Mind can be cultivated through the interaction with human culture. One of the contributions of the study tour, both in culture and education, is to create a ‘cultured person’ (Williams, 1989, 11). Conforming to different cultural environments’ is a means of doing this. The term ‘cultured person’ in this post-modern age means something different than it previously did. It can involve knowledge of a range of different ethnic cultural experiences. Jones (1996) indicates that multi-cultural experiences can provide students with the chance to reinforce their conception and maybe to correct their misconception about other cultures. Prinz (1988) states that such experience will provide positive changes for students about other cultures.

The role of the teachers and the interrelationship between the role of the teacher and that of the facilitator are evident in this research. As an agent of change, the teacher needs to praise and be aware of students’ changes in terms of their new skills, knowledge and experiences.
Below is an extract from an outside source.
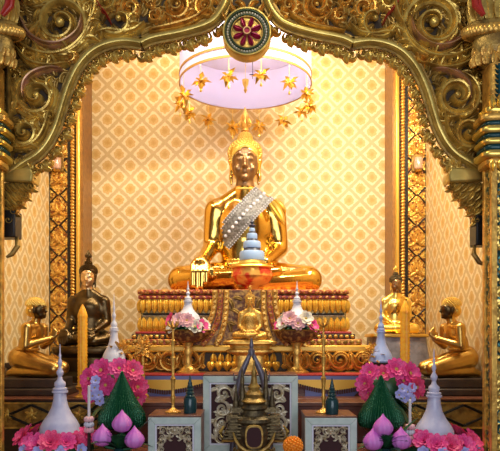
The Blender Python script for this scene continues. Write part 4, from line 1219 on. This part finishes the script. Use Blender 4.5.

By doing this, the teacher can help to ensure that students become more aware of their own learning styles, interests and of themselves--that is ‘self-realisation’. Brookfield (1986) suggests:

Through developing such a sense of their uniqueness and of their ability to control aspects of the teaching-learning interaction, learners will find that their personal investment in, as well as their motivation for, learning is enhanced. (1986, 61)

Connections between Research, Teaching and Learning

It happens very often that researcher, teacher and learner do their job without communicating with each other. In my research, it was found that the students had made a lot of complaints concerning the quality of the tutors and the arrangement of the study tour. This phenomenon has reduced the quality of learning.

In Rogers’s (1986) three categories of his learning contract, there are provider, teacher, and learner. Rogers recommends that teacher and student should negotiate the course outline together; provider and teacher should participate in the decision making over the course; provider should seek student’s opinions about the course outline.